## Entries provided:
§
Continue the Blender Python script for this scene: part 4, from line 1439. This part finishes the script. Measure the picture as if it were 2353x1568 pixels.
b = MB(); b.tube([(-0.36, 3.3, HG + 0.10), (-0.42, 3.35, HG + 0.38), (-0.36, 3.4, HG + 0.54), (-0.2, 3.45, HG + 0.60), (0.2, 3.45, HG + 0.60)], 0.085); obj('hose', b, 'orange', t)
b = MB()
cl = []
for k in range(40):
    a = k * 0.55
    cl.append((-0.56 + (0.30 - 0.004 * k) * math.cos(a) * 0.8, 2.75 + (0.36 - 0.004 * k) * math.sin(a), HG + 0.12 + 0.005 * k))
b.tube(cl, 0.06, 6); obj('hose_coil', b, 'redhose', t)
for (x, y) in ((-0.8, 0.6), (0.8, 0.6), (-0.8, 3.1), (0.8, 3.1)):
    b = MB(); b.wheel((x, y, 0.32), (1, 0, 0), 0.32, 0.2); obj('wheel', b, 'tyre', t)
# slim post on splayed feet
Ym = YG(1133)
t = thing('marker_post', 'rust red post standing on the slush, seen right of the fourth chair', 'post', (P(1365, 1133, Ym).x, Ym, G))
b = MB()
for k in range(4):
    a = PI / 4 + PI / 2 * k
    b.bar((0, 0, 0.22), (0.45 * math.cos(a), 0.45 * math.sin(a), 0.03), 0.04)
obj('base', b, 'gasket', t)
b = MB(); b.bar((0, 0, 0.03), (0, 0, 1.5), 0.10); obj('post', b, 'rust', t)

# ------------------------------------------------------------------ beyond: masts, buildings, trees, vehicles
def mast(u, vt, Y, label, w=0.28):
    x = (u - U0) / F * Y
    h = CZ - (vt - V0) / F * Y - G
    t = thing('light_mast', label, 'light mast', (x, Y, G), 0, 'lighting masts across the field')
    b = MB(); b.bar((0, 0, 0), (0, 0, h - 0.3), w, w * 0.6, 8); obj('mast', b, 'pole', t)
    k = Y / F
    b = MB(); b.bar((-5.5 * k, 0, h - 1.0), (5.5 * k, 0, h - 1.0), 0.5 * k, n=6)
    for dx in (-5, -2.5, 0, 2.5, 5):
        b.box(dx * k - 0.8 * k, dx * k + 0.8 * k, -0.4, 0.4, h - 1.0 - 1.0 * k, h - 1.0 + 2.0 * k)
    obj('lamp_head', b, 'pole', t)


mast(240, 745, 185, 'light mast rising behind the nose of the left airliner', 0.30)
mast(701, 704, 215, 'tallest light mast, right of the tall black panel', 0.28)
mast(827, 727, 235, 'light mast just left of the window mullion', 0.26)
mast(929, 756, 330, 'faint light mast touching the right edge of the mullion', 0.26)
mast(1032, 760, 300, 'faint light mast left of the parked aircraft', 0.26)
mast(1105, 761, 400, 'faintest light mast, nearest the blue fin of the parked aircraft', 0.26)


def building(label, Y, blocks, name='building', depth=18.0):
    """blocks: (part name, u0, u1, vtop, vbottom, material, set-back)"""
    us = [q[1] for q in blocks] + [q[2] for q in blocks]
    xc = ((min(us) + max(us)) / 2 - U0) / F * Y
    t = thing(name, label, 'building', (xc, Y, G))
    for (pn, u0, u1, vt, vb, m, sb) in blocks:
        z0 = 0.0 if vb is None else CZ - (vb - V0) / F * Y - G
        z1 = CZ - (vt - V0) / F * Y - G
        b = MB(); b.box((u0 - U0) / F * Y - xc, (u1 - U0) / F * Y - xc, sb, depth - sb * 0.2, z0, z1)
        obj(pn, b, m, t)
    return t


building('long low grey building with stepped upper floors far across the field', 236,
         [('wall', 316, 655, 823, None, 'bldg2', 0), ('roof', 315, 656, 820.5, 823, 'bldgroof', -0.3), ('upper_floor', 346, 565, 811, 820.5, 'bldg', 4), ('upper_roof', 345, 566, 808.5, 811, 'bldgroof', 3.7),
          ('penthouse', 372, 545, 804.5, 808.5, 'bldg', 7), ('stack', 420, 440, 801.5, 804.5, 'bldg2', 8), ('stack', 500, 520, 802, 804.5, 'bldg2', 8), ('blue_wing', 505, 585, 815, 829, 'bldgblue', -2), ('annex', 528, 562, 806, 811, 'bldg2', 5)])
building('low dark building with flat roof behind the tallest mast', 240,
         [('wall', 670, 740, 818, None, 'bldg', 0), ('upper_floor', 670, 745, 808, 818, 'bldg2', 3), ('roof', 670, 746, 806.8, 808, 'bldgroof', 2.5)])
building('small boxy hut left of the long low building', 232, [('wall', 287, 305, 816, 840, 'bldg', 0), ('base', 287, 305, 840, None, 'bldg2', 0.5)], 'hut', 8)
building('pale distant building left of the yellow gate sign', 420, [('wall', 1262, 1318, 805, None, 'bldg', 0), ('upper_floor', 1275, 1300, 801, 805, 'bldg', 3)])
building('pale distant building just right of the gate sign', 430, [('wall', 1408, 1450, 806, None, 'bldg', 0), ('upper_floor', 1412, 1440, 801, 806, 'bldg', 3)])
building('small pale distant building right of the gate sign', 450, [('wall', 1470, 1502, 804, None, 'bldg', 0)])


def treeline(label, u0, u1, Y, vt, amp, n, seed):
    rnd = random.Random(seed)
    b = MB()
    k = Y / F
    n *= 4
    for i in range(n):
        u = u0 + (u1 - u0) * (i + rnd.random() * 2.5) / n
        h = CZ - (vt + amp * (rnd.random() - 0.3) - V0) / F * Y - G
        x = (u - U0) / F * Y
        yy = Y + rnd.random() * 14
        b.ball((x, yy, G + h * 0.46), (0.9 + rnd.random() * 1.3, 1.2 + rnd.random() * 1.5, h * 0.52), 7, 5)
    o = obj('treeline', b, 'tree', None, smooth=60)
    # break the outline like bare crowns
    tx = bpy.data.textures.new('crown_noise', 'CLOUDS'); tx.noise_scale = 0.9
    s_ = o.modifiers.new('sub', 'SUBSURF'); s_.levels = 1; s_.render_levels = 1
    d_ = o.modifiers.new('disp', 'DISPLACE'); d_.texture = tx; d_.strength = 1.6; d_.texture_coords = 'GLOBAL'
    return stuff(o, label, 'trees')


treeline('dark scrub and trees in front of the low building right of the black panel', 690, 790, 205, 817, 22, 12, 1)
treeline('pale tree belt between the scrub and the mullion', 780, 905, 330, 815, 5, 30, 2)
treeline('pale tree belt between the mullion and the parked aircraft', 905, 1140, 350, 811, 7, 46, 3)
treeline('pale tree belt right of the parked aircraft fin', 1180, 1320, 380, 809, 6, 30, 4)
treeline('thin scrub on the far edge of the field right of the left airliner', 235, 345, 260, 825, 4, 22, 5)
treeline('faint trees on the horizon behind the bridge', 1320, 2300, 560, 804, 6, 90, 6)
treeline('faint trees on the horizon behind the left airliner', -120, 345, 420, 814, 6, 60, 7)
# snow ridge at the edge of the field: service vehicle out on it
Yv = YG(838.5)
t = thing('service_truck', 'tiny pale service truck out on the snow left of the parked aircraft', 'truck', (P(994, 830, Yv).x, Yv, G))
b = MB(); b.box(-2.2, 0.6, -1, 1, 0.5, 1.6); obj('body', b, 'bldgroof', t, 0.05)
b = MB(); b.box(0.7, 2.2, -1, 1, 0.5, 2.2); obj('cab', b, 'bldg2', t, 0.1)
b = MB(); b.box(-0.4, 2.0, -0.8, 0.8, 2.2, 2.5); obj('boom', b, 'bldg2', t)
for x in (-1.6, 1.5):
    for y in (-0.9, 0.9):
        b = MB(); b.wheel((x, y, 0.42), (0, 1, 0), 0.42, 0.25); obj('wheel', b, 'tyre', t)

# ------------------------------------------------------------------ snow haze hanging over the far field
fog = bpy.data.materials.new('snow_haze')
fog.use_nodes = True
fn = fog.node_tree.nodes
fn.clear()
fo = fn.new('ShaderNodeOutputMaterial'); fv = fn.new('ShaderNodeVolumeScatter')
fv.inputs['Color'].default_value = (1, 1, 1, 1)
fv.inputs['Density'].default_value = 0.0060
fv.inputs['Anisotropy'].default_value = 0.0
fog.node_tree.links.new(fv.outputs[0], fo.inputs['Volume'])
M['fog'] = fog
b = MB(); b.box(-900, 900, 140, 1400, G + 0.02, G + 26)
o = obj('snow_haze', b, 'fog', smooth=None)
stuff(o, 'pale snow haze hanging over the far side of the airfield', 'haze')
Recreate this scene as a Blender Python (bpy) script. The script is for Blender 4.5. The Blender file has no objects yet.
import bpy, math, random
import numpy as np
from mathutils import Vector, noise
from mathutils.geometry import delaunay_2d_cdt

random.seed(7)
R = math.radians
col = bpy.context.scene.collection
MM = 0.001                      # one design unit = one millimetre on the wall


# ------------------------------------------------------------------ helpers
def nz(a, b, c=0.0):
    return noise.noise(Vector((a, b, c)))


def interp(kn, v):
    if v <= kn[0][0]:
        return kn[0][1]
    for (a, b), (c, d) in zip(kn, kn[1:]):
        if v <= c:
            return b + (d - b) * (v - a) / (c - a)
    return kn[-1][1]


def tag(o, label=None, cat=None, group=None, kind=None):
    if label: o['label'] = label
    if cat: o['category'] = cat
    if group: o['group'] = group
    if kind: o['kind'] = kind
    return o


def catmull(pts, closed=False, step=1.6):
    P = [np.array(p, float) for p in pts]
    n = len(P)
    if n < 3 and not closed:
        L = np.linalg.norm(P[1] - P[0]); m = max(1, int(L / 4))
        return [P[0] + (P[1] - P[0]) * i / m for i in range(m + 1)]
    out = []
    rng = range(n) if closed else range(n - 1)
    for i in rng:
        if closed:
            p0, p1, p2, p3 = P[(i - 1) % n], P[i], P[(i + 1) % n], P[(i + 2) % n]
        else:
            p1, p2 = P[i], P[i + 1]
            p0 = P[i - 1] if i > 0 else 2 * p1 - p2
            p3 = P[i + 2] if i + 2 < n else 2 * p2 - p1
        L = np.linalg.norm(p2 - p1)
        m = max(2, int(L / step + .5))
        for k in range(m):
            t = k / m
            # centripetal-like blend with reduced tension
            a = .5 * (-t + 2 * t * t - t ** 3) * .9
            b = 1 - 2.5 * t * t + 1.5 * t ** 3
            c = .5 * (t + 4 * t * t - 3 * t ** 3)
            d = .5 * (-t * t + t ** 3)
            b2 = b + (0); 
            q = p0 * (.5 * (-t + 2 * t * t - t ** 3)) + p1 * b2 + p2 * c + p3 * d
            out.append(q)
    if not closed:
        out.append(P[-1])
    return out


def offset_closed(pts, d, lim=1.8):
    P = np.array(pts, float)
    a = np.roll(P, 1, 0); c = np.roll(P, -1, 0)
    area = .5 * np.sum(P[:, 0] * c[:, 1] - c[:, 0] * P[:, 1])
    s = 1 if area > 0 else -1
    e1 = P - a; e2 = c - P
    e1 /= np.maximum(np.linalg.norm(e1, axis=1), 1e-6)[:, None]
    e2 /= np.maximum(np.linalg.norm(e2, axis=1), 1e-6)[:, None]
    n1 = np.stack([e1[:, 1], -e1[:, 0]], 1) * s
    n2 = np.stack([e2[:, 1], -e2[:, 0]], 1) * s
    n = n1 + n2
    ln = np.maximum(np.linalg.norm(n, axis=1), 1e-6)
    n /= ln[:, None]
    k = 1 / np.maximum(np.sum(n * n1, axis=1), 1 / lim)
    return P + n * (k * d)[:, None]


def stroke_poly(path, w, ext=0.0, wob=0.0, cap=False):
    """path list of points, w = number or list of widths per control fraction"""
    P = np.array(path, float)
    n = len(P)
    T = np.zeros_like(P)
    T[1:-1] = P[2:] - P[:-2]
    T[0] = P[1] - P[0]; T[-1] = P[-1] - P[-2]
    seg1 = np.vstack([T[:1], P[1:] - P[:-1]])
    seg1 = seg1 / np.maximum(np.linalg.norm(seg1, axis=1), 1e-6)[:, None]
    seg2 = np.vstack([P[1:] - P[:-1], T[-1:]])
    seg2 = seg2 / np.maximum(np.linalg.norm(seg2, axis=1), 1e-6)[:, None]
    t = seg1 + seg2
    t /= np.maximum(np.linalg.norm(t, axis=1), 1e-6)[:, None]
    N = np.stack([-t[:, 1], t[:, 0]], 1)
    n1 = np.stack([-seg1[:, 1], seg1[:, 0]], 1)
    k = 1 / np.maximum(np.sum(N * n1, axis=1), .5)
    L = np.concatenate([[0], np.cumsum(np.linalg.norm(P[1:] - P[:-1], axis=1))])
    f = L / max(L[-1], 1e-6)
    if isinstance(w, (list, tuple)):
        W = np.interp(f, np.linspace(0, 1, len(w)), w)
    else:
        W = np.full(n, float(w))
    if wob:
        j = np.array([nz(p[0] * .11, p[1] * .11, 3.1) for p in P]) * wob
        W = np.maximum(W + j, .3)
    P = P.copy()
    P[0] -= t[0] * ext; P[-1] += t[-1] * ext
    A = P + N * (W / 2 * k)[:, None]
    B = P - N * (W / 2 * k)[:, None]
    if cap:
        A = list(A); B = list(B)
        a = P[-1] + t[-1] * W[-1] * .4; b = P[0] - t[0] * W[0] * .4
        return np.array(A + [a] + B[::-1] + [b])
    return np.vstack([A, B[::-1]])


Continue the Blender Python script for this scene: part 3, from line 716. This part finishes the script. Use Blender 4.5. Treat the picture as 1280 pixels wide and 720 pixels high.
§
## Written request:
Reproduce, please, the lines of the material from its first line down to the line containing "b = MB(); b.bar((0, 0, 0.03), (0, 0, 1.5), 0.10);", keeping both ends and nothing beyond them.

## Task answer:
Continue the Blender Python script for this scene: part 4, from line 1439. This part finishes the script. Measure the picture as if it were 2353x1568 pixels.
b = MB(); b.tube([(-0.36, 3.3, HG + 0.10), (-0.42, 3.35, HG + 0.38), (-0.36, 3.4, HG + 0.54), (-0.2, 3.45, HG + 0.60), (0.2, 3.45, HG + 0.60)], 0.085); obj('hose', b, 'orange', t)
b = MB()
cl = []
for k in range(40):
    a = k * 0.55
    cl.append((-0.56 + (0.30 - 0.004 * k) * math.cos(a) * 0.8, 2.75 + (0.36 - 0.004 * k) * math.sin(a), HG + 0.12 + 0.005 * k))
b.tube(cl, 0.06, 6); obj('hose_coil', b, 'redhose', t)
for (x, y) in ((-0.8, 0.6), (0.8, 0.6), (-0.8, 3.1), (0.8, 3.1)):
    b = MB(); b.wheel((x, y, 0.32), (1, 0, 0), 0.32, 0.2); obj('wheel', b, 'tyre', t)
# slim post on splayed feet
Ym = YG(1133)
t = thing('marker_post', 'rust red post standing on the slush, seen right of the fourth chair', 'post', (P(1365, 1133, Ym).x, Ym, G))
b = MB()
for k in range(4):
    a = PI / 4 + PI / 2 * k
    b.bar((0, 0, 0.22), (0.45 * math.cos(a), 0.45 * math.sin(a), 0.03), 0.04)
obj('base', b, 'gasket', t)
b = MB(); b.bar((0, 0, 0.03), (0, 0, 1.5), 0.10); obj('post', b, 'rust', t)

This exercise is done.